Space complexity can be viewed as, "how much space am I using during this algorithm?" You don't make any extra arrays, so your space complexity is on the order of O(N).
You should really revisit how your algorithm is comparing the numbers for duplicates. But I leave that as an exercise to you.
*: Your code also does not find all of the duplicates in an array. You may want to revisit that.
It's possible by adding all of the elements to a hashset = O(n), then comparing the number of values in the hashset to the size of the array = O(1). If they aren't equal, then there are duplicates.
Creating the hashset will also take up less space on average than creating an integer array to count each element. It's also an improvement from 2n to n, although that has no effect on big-O.
1) This will not require much effort, and leaves the array intact:
public boolean isArrayContainsDuplicates(int [] intArray){
int expectedOutPut = (intArray.length*(intArray.length+1))/2;
int actualOutput = 0;
for(int i =0 ; i < intArray.length; i++){
if(intArray[i]>intArray.length)return true;
actualOutput += intArray[i];
}
return expectedOutPut == actualOutput ? false: true;
}
2) This will require touching a varying amount of elements in the Array. Best case, it hits the first element which would be O(1), average case is it hits in the middle O(log n), and worse case is it goes all the way through and returns false O(n).

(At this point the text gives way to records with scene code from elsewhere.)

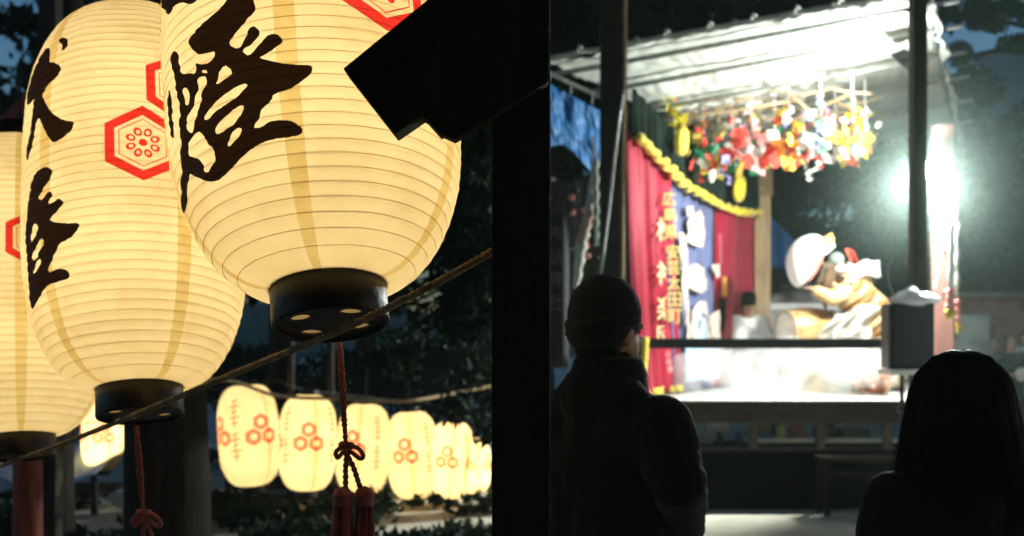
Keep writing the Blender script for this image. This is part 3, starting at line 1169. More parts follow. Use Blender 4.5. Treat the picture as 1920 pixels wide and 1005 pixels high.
wallprint([C3(blobby(q, 3, 4)) for q in [
    [(75, 230), (140, 160), (175, 220), (120, 290), (80, 270)],
    [(45, 300), (70, 330), (75, 430), (50, 440)],
    [(90, 440), (130, 430), (150, 470), (110, 480)],
    [(110, 510), (145, 480), (150, 520), (120, 530)],
    [(60, 640), (95, 640), (90, 740), (65, 740)], [(265, 220), (288, 230), (285, 420), (268, 400)],
]], .11, kw['amp'], kw['f'], kw['seed'], 'pink_embroidery', pink, c2)
wallprint([C3(blobby(q, 3, 4)) for q in [
    [(110, 860), (115, 700), (140, 635), (175, 630), (205, 680), (225, 780), (225, 860), (200, 860), (190, 740), (160, 690), (140, 760), (140, 860)],
    [(225, 720), (262, 680), (270, 860), (235, 860)],
    [(62, 860), (70, 800), (105, 740), (108, 860)]]], .11, kw['amp'], kw['f'], kw['seed'], 'wave_embroidery', cream, c2)
wallprint([C3(blobby(q, 3, 4)) for q in [
    [(140, 860), (150, 760), (165, 720), (185, 780), (190, 860)],
    [(62, 870), (270, 870), (262, 1100), (65, 1120)]]], .10, kw['amp'], kw['f'], kw['seed'], 'sea_embroidery', wave, c2)
# tied-back black and orange edge between blue and red curtains
tb = thing_at('curtain_tieback', 'black and orange tie band between the blue and the back crimson curtain', 'tie band', WP(1341, 630, .1))
MB().tube([WP(1342, 560, .1), WP(1341, 590, .11), WP(1338, 620, .12)], [.05, .045, .03], 10).build('black_band', M['curtain_black'], tb, smooth=True)
MB().tube([WP(1342, 520, .12), WP(1342, 556, .12)], .035, 10).build('orange_band', mat('orange_cloth', (.8, .4, .08)), tb, smooth=True)
# folded front edge curtain with yellow trim beside the rail
ft = thing_at('edge_curtain', 'dark curtain edge with a yellow twisted cord beside the left end of the rail', 'curtain', P(1206, 740, 10.95))
MB().grid(lambda u, v: P(1176 + 32 * u - 8 * v, 630 + 112 * v, 10.92 + .04 * math.sin(u * 14)), 24, 10).build('cloth', mat('maroon_cloth', (.12, .008, .02), .6, sheen=.3), ft, smooth=True, solid=.004)
MB().tube([P(1210 - 4 * k / 14 - 4 * (k / 14) ** 2, 632 + 7.6 * k, 10.88) for k in range(15)], [.034 + .008 * (k % 2) for k in range(15)], 8).build('yellow_cord', M['yellow'], ft, smooth=True)

# back wall of dark cloth behind the curtains so the slanted side is closed
MB().grid(lambda u, v: WP(1168 + 244 * u, 168 + (interp(VT, 1168 + 244 * u) - 168) + v * 480, -.12), 30, 10).build('side_wall', M['curtain_black'], stage, smooth=True, solid=.01)
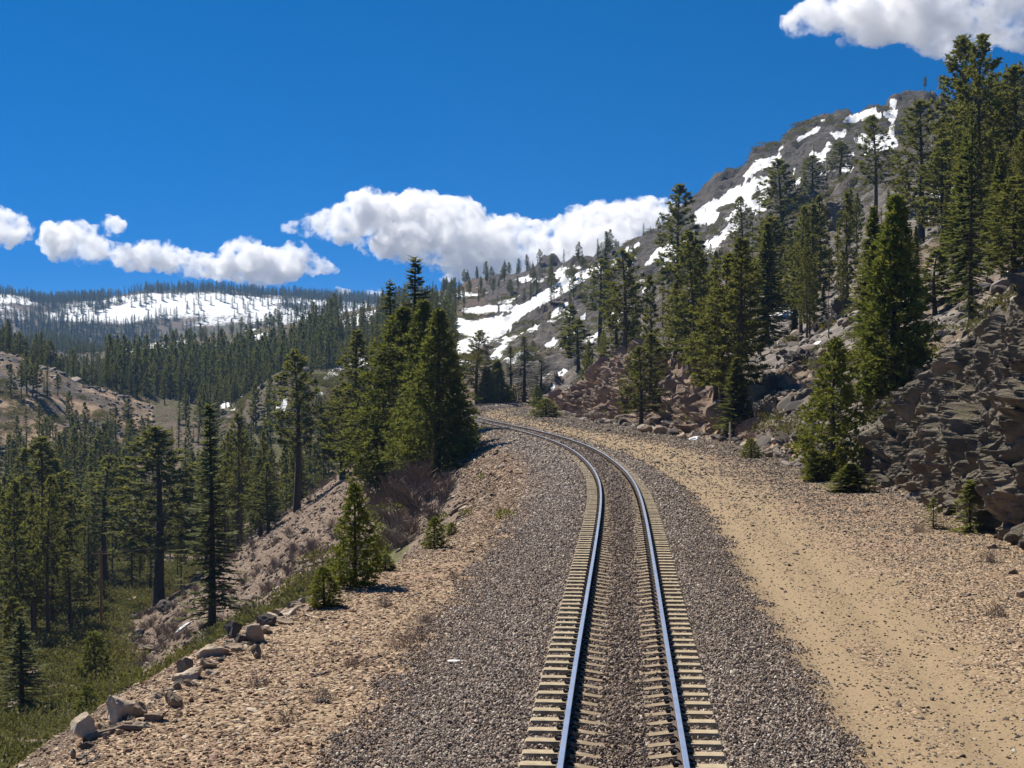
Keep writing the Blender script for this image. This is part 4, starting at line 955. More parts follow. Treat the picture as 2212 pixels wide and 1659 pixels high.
def cedar(seed, H=18., z0=.02, R=3.2, nb=330, per=7, fan=5, mat=None, tlen=.42, wd=.14, power=.75, lump=.35):
    r = np.random.default_rng(seed); W, Cn = MB(), MB()
    p = trunk_path(H, r, .008); W.add(*tube(p, np.linspace(H * .017, .03, 9), 8))
    pp, dd, tt = [], [], []
    for i in range(nb):
        t = ((i + r.random()) / nb) ** 1.25; z = H * (z0 + (.97 - z0) * t); az = i * 2.39996 + r.normal() * .3
        lm = 1 + lump * float(noise(np.array([[math.cos(az) * 1.3 + seed, math.sin(az) * 1.3, z * .32]]), seed)[0])
        L = R * (1 - t) ** power * min(1, .55 + t * 3.5) * lm * r.uniform(.6, 1.12) + .12
        el = -.1 + .75 * t + r.normal() * .15; d = np.array([math.cos(az) * math.cos(el), math.sin(az) * math.cos(el), math.sin(el)])
        k = max(2, int(per * (.3 + .8 * L / R))); s = np.clip(1 - np.abs(r.normal(0, .3, k)), .12, 1)
        c = trunk_at(p, np.array([z]))[0] + d * (s * L)[:, None]; c[:, 2] += L * (.22 * s ** 2 - .12 * s); c += r.normal(0, .11, (k, 3)) * (.6 + L * .35)
        if L > 1.0 and i % 2 == 0: W.add(*tube(np.array([trunk_at(p, np.array([z]))[0], trunk_at(p, np.array([z]))[0] + d * L * .5, trunk_at(p, np.array([z]))[0] + d * L * .92 + np.array([0, 0, L * .08])]), [.045, .028, .01], 3))
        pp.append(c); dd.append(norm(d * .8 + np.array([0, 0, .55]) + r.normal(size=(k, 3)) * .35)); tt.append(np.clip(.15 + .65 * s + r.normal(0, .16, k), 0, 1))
    pp, dd, tt = np.concatenate(pp), np.concatenate(dd), np.concatenate(tt); n = len(pp)
    sd0 = norm(np.cross(dd, r.normal(size=dd.shape)))
    PP, DD, SS, LL, TT = [], [], [], [], []
    for f in range(fan):
        a_ = (f - (fan - 1) / 2) * .42
        d2 = norm(dd * math.cos(a_) + sd0 * math.sin(a_) + r.normal(size=dd.shape) * .22); nz_ = np.cross(dd, sd0)
        PP.append(pp + r.normal(size=pp.shape) * .03); DD.append(d2); SS.append(norm(np.cross(d2, nz_ + r.normal(size=dd.shape) * .5))); LL.append(tlen * r.uniform(.6, 1.2, n)); TT.append(np.clip(tt + r.normal(0, .08, n), 0, 1))
    v, q = diamonds(np.concatenate(PP), np.concatenate(DD), np.concatenate(SS), np.concatenate(LL), wd)
    Cn.add(v, q, np.repeat(np.concatenate(TT), 4))
    return mk('cedar', W, Cn, m_bark, mat or m_cedar)

def bush(seed, H=1.0, R=.8, n=420, mat=None, tl=.16, wd=.075, name='shrub'):
    r = np.random.default_rng(seed); W, Cn = MB(), MB()
    for i in range(7):
        a_ = r.uniform(0, 6.28); W.add(*tube(np.array([[0, 0, -.1], [math.cos(a_) * R * .4, math.sin(a_) * R * .4, H * .4], [math.cos(a_) * R * .7, math.sin(a_) * R * .7, H * .75]]), [.03, .02, .008], 3))
    d = r.normal(size=(n, 3)); d[:, 2] = np.abs(d[:, 2]); d = norm(d); rad = 1 - np.abs(r.normal(0, .22, n)); lump = 1 + .3 * noise(d * 2.2 + seed, seed)
    P = d * (rad * lump)[:, None] * np.array([R, R, H]); D = norm(d * .6 + np.array([0, 0, .5]) + r.normal(size=(n, 3)) * .5); sd = norm(np.cross(D, r.normal(size=(n, 3))))
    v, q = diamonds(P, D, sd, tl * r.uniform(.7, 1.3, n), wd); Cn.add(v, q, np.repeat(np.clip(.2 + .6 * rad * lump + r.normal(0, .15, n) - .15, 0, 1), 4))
    return W.build(name + '_stems', [m_bark], True), Cn.build(name + '_leaves', [mat or m_shrub], False)
def twigs(seed, H=1.6, R=1.3, n=60, thick=.014, mat=None, lean=(0, 0)):
    r = np.random.default_rng(seed); W = MB()
    for i in range(n):
        a_ = r.uniform(0, 6.28); out = R * r.uniform(.2, 1); h_ = H * r.uniform(.45, 1)
        b0 = np.array([r.normal() * .15, r.normal() * .15, -.1]); e_ = np.array([math.cos(a_) * out + lean[0], math.sin(a_) * out + lean[1], h_]); s = np.linspace(0, 1, 5)
        c = b0 + (e_ - b0) * np.stack([s ** 1.3, s ** 1.3, s ** .8], 1) + np.cumsum(r.normal(0, .035, (5, 3)), 0); W.add(*tube(c, np.linspace(thick, thick * .35, 5), 3), r.random())
        for k in range(4):
            j = r.integers(1, 4); d = norm((e_ - b0) * .6 + r.normal(size=3) * .8) * H * r.uniform(.15, .4); W.add(*tube(np.array([c[j], c[j] + d * .6, c[j] + d + np.array([0, 0, .05])]), [thick * .55, thick * .4, thick * .25], 3), r.random())
    return W.build('twigs', [mat or m_dry], False)
def snagtree(seed, H=14.):
    r = np.random.default_rng(seed); W = MB(); p = trunk_path(H, r, .01); W.add(*tube(p, np.linspace(H * .013, .02, 9), 7))
    for i in range(46):
        z = H * r.uniform(.2, .97); a_ = r.uniform(0, 6.28); L = 1.5 * (1.1 - z / H) * r.uniform(.4, 1.2); e_ = r.uniform(-.3, .25); b0 = trunk_at(p, np.array([z]))[0]
        d = np.array([math.cos(a_), math.sin(a_), e_]); W.add(*tube(np.array([b0, b0 + d * L * .6, b0 + d * L + np.array([0, 0, -.1 * L])]), [.035, .022, .008], 3))
    return W.build('snag', [m_snag], True)

# kinds: (trunk mesh, crown mesh, height, crown width)
KIND = {
 'pineA': (pine(1, 22, .30, 2.7, 120, 10), 22, 5.0), 'pineB': (pine(2, 22, .22, 3.1, 125, 10), 22, 5.6), 'pineC': (pine(3, 22, .42, 2.4, 85, 9), 22, 4.4),
 'pineD': (pine(4, 24, .16, 2.3, 130, 9, dens=1.15), 24, 4.4), 'pineT': (pine(5, 30, .40, 3.4, 130, 9, tl=.6, wd=.17), 30, 6), 'pineU': (pine(6, 30, .33, 4.3, 135, 9, tl=.6, wd=.17, dens=.85), 30, 7.5),
 'firA': (fir(11, 20, .06, 2.3, .40, 6, 9), 20, 4.6), 'firB': (fir(12, 20, .04, 1.8, .36, 6, 9), 20, 3.6), 'firC': (fir(13, 18, .02, 2.9, .29, 9, 12, mat=m_bright, droop=.2, power=.8, tlen=.5, wd=.19, ragged=.18), 18, 5.2),
 'bigA': (cedar(26, 18, .01, 2.9, 760, 8, mat=m_bright, power=.8, lump=.25, tlen=.46, wd=.15), 18, 5.4),
 'cedA': (cedar(21, 18, .02, 4.2, 620, 9), 18, 8), 'cedB': (cedar(22, 18, .02, 3.4, 560, 9), 18, 6.6), 'cedC': (cedar(23, 10, .02, 2.5, 300, 8, mat=m_bright, tlen=.34, wd=.12), 10, 5),
 'ynga': (cedar(24, 6, .03, 1.15, 200, 6, mat=m_bright, tlen=.26, wd=.09), 6, 2.2), 'yngb': (fir(25, 5, .04, 1.2, .26, 6, 7, mat=m_bright, tlen=.26, wd=.09), 5, 2.2),
 'mpiA': (pine(31, 20, .25, 2.5, 70, 7, tl=.65, wd=.22), 20, 4.6), 'mpiB': (pine(32, 20, .18, 2.1, 74, 7, tl=.65, wd=.22), 20, 4), 'mpiC': (pine(33, 20, .36, 2.2, 60, 7, tl=.65, wd=.22), 20, 4),
 'mfiA': (fir(35, 20, .05, 2.2, .62, 5, 6, tlen=.6, wd=.24), 20, 4.2), 'mfiB': (fir(36, 20, .05, 1.7, .6, 5, 6, tlen=.6, wd=.24), 20, 3.2),
}
for _k, ((_w, _c), _H, _x) in list(KIND.items()):
    _v = np.array([v.co[:2] for v in _c.vertices]); KIND[_k] = ((_w, _c), _H, 2 * float(np.percentile(np.hypot(_v[:, 0], _v[:, 1]), 93)))
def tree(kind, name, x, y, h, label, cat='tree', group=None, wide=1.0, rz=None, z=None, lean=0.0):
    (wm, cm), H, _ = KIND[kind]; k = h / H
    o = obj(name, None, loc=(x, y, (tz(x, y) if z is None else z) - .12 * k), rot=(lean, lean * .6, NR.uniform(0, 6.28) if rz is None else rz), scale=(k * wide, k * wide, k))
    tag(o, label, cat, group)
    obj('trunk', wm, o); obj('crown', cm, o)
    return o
def tree_px(kind, name, u, vb, vt, label, wpx=None, **kw):
    """tree whose foot stands on the land seen at (u, vb) and whose top is seen at vt"""
    x, y, z = hit(u, vb, 52. if (u < 600 and vb > 1290) else 9.); h = float(zat(u, vt, y)) - z
    wide = 1.0
    if wpx: wide = 1.08 * (wpx / F * y) / (KIND[kind][2] * h / KIND[kind][1])
    return tree(kind, name, x, y, h, label, wide=wide, **kw)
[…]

O(1) refers to a number of operations which are not related to the total number of items. In this case, the first element would be the only one which has this case.
O(log n) - log is a limiting factor which can be a real number from 0 to 1. Thus, multiplying by log will result in a smaller number. Hence, O(log n) refers to a required amount of operations which are less than the number of items.
O(n) - This is when it required a number of operations equal to the number of items.
These are all big-o notation for the required time.
This algorithm uses memory which will increase as n increases. However, it will not grow linearly but instead be a fraction of the size n is and therefore its spacial Big-O is O(log n).
3) Yes, this is possible - however, it is only possible in best-case scenarios.